EU-Kommission sucht mit Arbeitnehmervertretern aus ganz Europa nach gemeinsamen Standards

Egal ob Dienstleistungsrichtlinie, Höchstarbeitszeit oder Importquoten für chinesische Textilien: Die 25 Mitgliedstaaten der Europäischen Union sind sich nur in den seltensten Fällen einig – vor allem wenn es um soziale Fragen geht. Sehr oft zieht sich der Graben dabei entlang des Ärmelkanals zwischen Frankreich und Großbritannien.
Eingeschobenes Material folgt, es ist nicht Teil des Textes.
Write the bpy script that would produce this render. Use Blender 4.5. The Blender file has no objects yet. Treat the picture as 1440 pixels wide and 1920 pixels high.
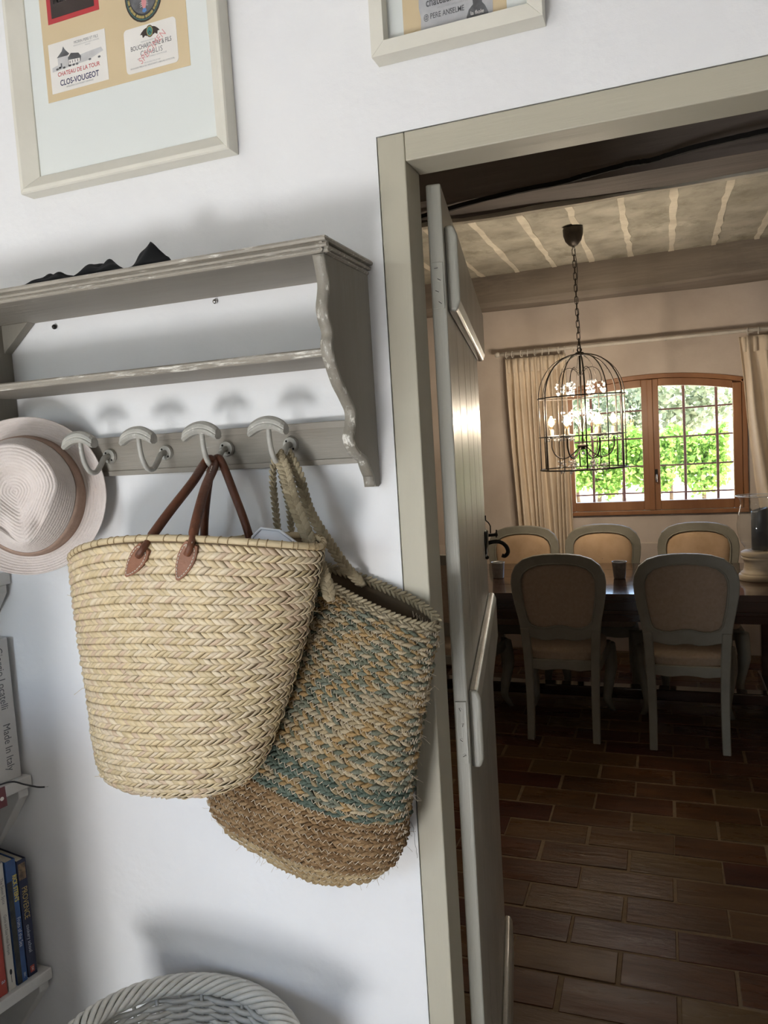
import bpy, bmesh, math, random
from mathutils import Vector, Matrix
random.seed(7)
PI = math.pi
S = bpy.context.scene
COL = S.collection

# ------------------------------------------------------------------ camera
cam = bpy.data.cameras.new('camera'); cam_o = bpy.data.objects.new('camera', cam); COL.objects.link(cam_o)
r_ = Vector((0.93743, 0.342747, -0.061232)); u_ = Vector((0.026821, 0.104256, 0.994189)); f_ = Vector((-0.347139, 0.933625, -0.08854))
cam_o.matrix_world = Matrix(((r_.x, u_.x, -f_.x, 0.0), (r_.y, u_.y, -f_.y, -1.15), (r_.z, u_.z, -f_.z, 1.62), (0, 0, 0, 1)))
cam.sensor_fit = 'VERTICAL'; cam.sensor_height = 36.0; cam.lens = 36.0 * 1434.6 / 1920.0
cam.clip_start = 0.02; cam.clip_end = 900
S.camera = cam_o
S.view_settings.view_transform = 'Standard'; S.view_settings.look = 'None'
S.view_settings.exposure = 0.0; S.view_settings.gamma = 1.0; S.view_settings.use_curve_mapping = False

# ------------------------------------------------------------------ sky, sun, daylight
W = bpy.data.worlds.new('sky'); S.world = W; W.use_nodes = True
nt = W.node_tree; bg = nt.nodes['Background']; sky = nt.nodes.new('ShaderNodeTexSky')
sky.sky_type = 'NISHITA'; sky.sun_disc = False; sky.sun_elevation = math.radians(52); sky.sun_rotation = math.radians(120)
sky.air_density = 1.0; sky.dust_density = 2.0
nt.links.new(sky.outputs[0], bg.inputs[0]); bg.inputs[1].default_value = 1.5

def area(name, loc, look, sx, sy, power, color, spread=180):
    d = bpy.data.lights.new(name, 'AREA'); d.shape = 'RECTANGLE'; d.size = sx; d.size_y = sy; d.energy = power; d.color = color
    d.spread = math.radians(spread)
    o = bpy.data.objects.new(name, d); COL.objects.link(o); o.location = loc
    o.rotation_euler = (Vector(look) - Vector(loc)).to_track_quat('-Z', 'Y').to_euler()
    return o
sd = bpy.data.lights.new('sun', 'SUN'); sd.energy = 26.0; sd.angle = math.radians(0.6); sd.color = (1.0, 0.95, 0.86)
so = bpy.data.objects.new('sun', sd); COL.objects.link(so); so.location = (8, -6, 12)
so.rotation_euler = (-Vector((0.55, -0.40, 0.75))).to_track_quat('-Z', 'Y').to_euler()
# assumed lamp standing in for daylight bounce, outside a low opening behind the camera
area('assumed_bounce_lamp', (-0.86, -3.15, 0.03), (-0.86, 0, 1.30), 0.8, 0.7, 60, (0.94, 0.97, 1.0))
# added soft fill lamp, set in an opening cut high in the back wall
area('back_wall_fill', (-1.45, -2.62, 1.75), (-0.6, 0, 1.3), 0.7, 1.0, 5, (0.86, 0.96, 1.0))
# skylight entering by the dining room window
pt = area('window_portal', (-0.09, 4.70, 1.48), (-0.09, 0, 1.48), 1.2, 1.0, 1, (1, 1, 1)); pt.data.cycles.is_portal = True

# ------------------------------------------------------------------ helpers
def tag(o, label=None, cat=None, group=None, kind=None):
    if label: o['label'] = label
    if cat: o['category'] = cat
    if group: o['group'] = group
    if kind: o['kind'] = kind
    return o
def empty(name, loc=(0, 0, 0), rz=0.0, label=None, cat=None, group=None, kind=None):
    o = bpy.data.objects.new(name, None); COL.objects.link(o); o.location = loc; o.rotation_euler = (0, 0, rz)
    o.empty_display_size = 0.05
    return tag(o, label, cat, group, kind)
def copy_tree(o, parent=None):
    c = o.copy(); COL.objects.link(c); c.parent = parent
    for ch in list(o.children): copy_tree(ch, c)
    return c

class MB:
    """collects geometry; build() links it as one mesh object"""
    def __init__(s): s.v = []; s.f = []
    def add(s, vs, fs):
        n = len(s.v); s.v += [tuple(p) for p in vs]; s.f += [tuple(i + n for i in q) for q in fs]; return s
    def box(s, x0, x1, y0, y1, z0, z1):
        return s.add([(x0,y0,z0),(x1,y0,z0),(x1,y1,z0),(x0,y1,z0),(x0,y0,z1),(x1,y0,z1),(x1,y1,z1),(x0,y1,z1)],
                     [(3,2,1,0),(4,5,6,7),(0,1,5,4),(1,2,6,5),(2,3,7,6),(3,0,4,7)])
    def prism(s, poly, fn0, fn1):
        """poly of (a,b); fn maps (a,b) to 3-D for the two caps"""
        n = len(poly)
        vs = [fn0(a, b) for a, b in poly] + [fn1(a, b) for a, b in poly]
        fs = [tuple(range(n))[::-1], tuple(range(n, 2*n))] + [(i, (i+1) % n, n + (i+1) % n, n + i) for i in range(n)]
        return s.add(vs, fs)
    def tube(s, path, r, n=8, closed=False, caps=True):
        P = [Vector(p) for p in path]; m = len(P)
        R = r if isinstance(r, (list, tuple)) else [r] * m
        T = []
        for i in range(m):
            if closed: t = P[(i+1) % m] - P[i-1]
            else: t = P[min(i+1, m-1)] - P[max(i-1, 0)]
            T.append(t.normalized() if t.length > 1e-9 else Vector((0, 0, 1)))
        ref = Vector((0, 0, 1)) if abs(T[0].z) < 0.9 else Vector((1, 0, 0))
        nrm = T[0].cross(ref).normalized(); base = len(s.v)
        for i in range(m):
            nrm = (nrm - T[i] * nrm.dot(T[i]))
            nrm = nrm.normalized() if nrm.length > 1e-6 else T[i].orthogonal().normalized()
            b = T[i].cross(nrm)
            for k in range(n):
                a = 2 * PI * k / n
                s.v.append(tuple(P[i] + (nrm * math.cos(a) + b * math.sin(a)) * R[i]))
        for i in range(m if closed else m - 1):
            j = (i + 1) % m
            for k in range(n):
                l = (k + 1) % n
                s.f.append((base + i*n + k, base + i*n + l, base + j*n + l, base + j*n + k))
        if caps and not closed:
            s.f.append(tuple(base + k for k in range(n))[::-1]); s.f.append(tuple(base + (m-1)*n + k for k in range(n)))
        return s
    def ribbon(s, path, wid, thick, up):
        """flat strap along path: wid across, thick along up (vector or list of vectors)"""
        P = [Vector(p) for p in path]; m = len(P); base = len(s.v)
        for i in range(m):
            t = (P[min(i+1, m-1)] - P[max(i-1, 0)]).normalized(); u = Vector(up[i] if isinstance(up, list) else up)
            u = (u - t * u.dot(t)).normalized(); a = t.cross(u)
            w = (wid[i] if isinstance(wid, list) else wid) / 2
            for q in (a*w*0.9 + u*thick/2, a*w, a*w*0.9 - u*thick/2, -a*w*0.9 - u*thick/2, -a*w, -a*w*0.9 + u*thick/2):
                s.v.append(tuple(P[i] + q))
        for i in range(m - 1):
            for k in range(6):
                l = (k + 1) % 6
                s.f.append((base + i*6 + k, base + i*6 + l, base + i*6 + 6 + l, base + i*6 + 6 + k))
        s.f.append(tuple(base + k for k in range(6))[::-1]); s.f.append(tuple(base + (m-1)*6 + k for k in range(6)))
        return s
    def lathe(s, prof, c=(0, 0, 0), n=24):
        c = Vector(c); base = len(s.v); m = len(prof)
        for r, z in prof:
            for k in range(n):
                a = 2*PI*k/n; s.v.append((c.x + r*math.cos(a), c.y + r*math.sin(a), c.z + z))
        for i in range(m - 1):
            for k in range(n):
                l = (k+1) % n; s.f.append((base+i*n+k, base+i*n+l, base+(i+1)*n+l, base+(i+1)*n+k))
        if prof[0][0] > 1e-5: s.f.append(tuple(base + k for k in range(n))[::-1])
        if prof[-1][0] > 1e-5: s.f.append(tuple(base + (m-1)*n + k for k in range(n)))
        return s
    def grid(s, fn, nu, nv, cu=False, flip=False):
        base = len(s.v)
        for j in range(nv + 1):
            for i in range(nu if cu else nu + 1): s.v.append(tuple(fn(i / nu, j / nv)))
        w = nu if cu else nu + 1
        for j in range(nv):
            for i in range(nu):
                k = (i + 1) % w if cu else i + 1
                q = (base + j*w + i, base + j*w + k, base + (j+1)*w + k, base + (j+1)*w + i)
                s.f.append(q[::-1] if flip else q)
        return s
    def ball(s, c, r, n=8, m=6, sc=(1, 1, 1)):
        c = Vector(c)
        def f(u, v):
            th = 2*PI*u; ph = PI*v
            return (c.x + r*sc[0]*math.sin(ph)*math.cos(th), c.y + r*sc[1]*math.sin(ph)*math.sin(th), c.z - r*sc[2]*math.cos(ph))
        return s.grid(f, n, m, cu=True)
    def build(s, name, mat, parent=None, smooth=False, bevel=0.0, local=False, solid=0.0, segs=2, fix=True):
        me = bpy.data.meshes.new(name)
        off = Vector((0, 0, 0))
        if parent is not None and not local:
            p = parent
            while p is not None: off += p.location; p = p.parent
        me.from_pydata([(x - off.x, y - off.y, z - off.z) for x, y, z in s.v], [], s.f)
        if fix:
            bm = bmesh.new(); bm.from_mesh(me); bmesh.ops.recalc_face_normals(bm, faces=bm.faces); bm.to_mesh(me); bm.free()
        me.materials.append(M[mat] if isinstance(mat, str) else mat)
        if smooth:
            for q in me.polygons: q.use_smooth = True
        o = bpy.data.objects.new(name, me); COL.objects.link(o)
        if parent is not None: o.parent = parent
        if solid:
            md = o.modifiers.new('solid', 'SOLIDIFY'); md.thickness = solid; md.offset = 0
        if bevel:
            md = o.modifiers.new('bevel', 'BEVEL'); md.width = bevel; md.segments = segs; md.limit_method = 'ANGLE'; md.angle_limit = math.radians(35)
            md.harden_normals = False
        return o
def box(name, mat, parent, x0, x1, y0, y1, z0, z1, bevel=0.0, **k):
    return MB().box(x0, x1, y0, y1, z0, z1).build(name, mat, parent, bevel=bevel, **k)
def arc(c, r, a0, a1, n, ax=(1, 0, 0), ay=(0, 0, 1)):
    c = Vector(c); ax = Vector(ax); ay = Vector(ay)
    return [c + ax*r*math.cos(a0 + (a1-a0)*i/n) + ay*r*math.sin(a0 + (a1-a0)*i/n) for i in range(n + 1)]
def spline(pts, n=8):
    P = [Vector(p) for p in pts]; out = []
    for i in range(len(P) - 1):
        p0 = P[max(i-1, 0)]; p1 = P[i]; p2 = P[i+1]; p3 = P[min(i+2, len(P)-1)]
        for k in range(n):
            t = k / n
            out.append(0.5*((2*p1) + (p2-p0)*t + (2*p0-5*p1+4*p2-p3)*t*t + (3*p1-p0-3*p2+p3)*t*t*t))
    return out + [P[-1]]
def lerp(tab, x):
    """piecewise smooth lookup in [(x, v...)]"""
    if x <= tab[0][0]: return tab[0][1:]
    for a, b in zip(tab, tab[1:]):
        if x <= b[0]:
            t = (x - a[0]) / (b[0] - a[0]); return tuple(p + (q - p)*t for p, q in zip(a[1:], b[1:]))
    return tab[-1][1:]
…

Während die Briten eine liberale Wirtschaftspolitik mit möglichst wenig Belastung für die Unternehmen fordern, verteidigen die Franzosen mit aller Macht ihr umfassendes Sozialsystem.

Tatsächlich rechnet auch EU-Kommissar Vladimir Spidla, der für soziale Fragen verantwortlich ist, nicht mit „Harmonie“ zwischen den Mitgliedstaaten. Er ist aber überzeugt, dass es ein „gemeinsames Sozialkonzept“ gibt, das von allen 25 Regierungen mitgetragen wird. Das sagte der tschechische Kommissar am Donnerstag bei einer Konferenz in Brüssel, dem so genannten „Sozialen Dialog“.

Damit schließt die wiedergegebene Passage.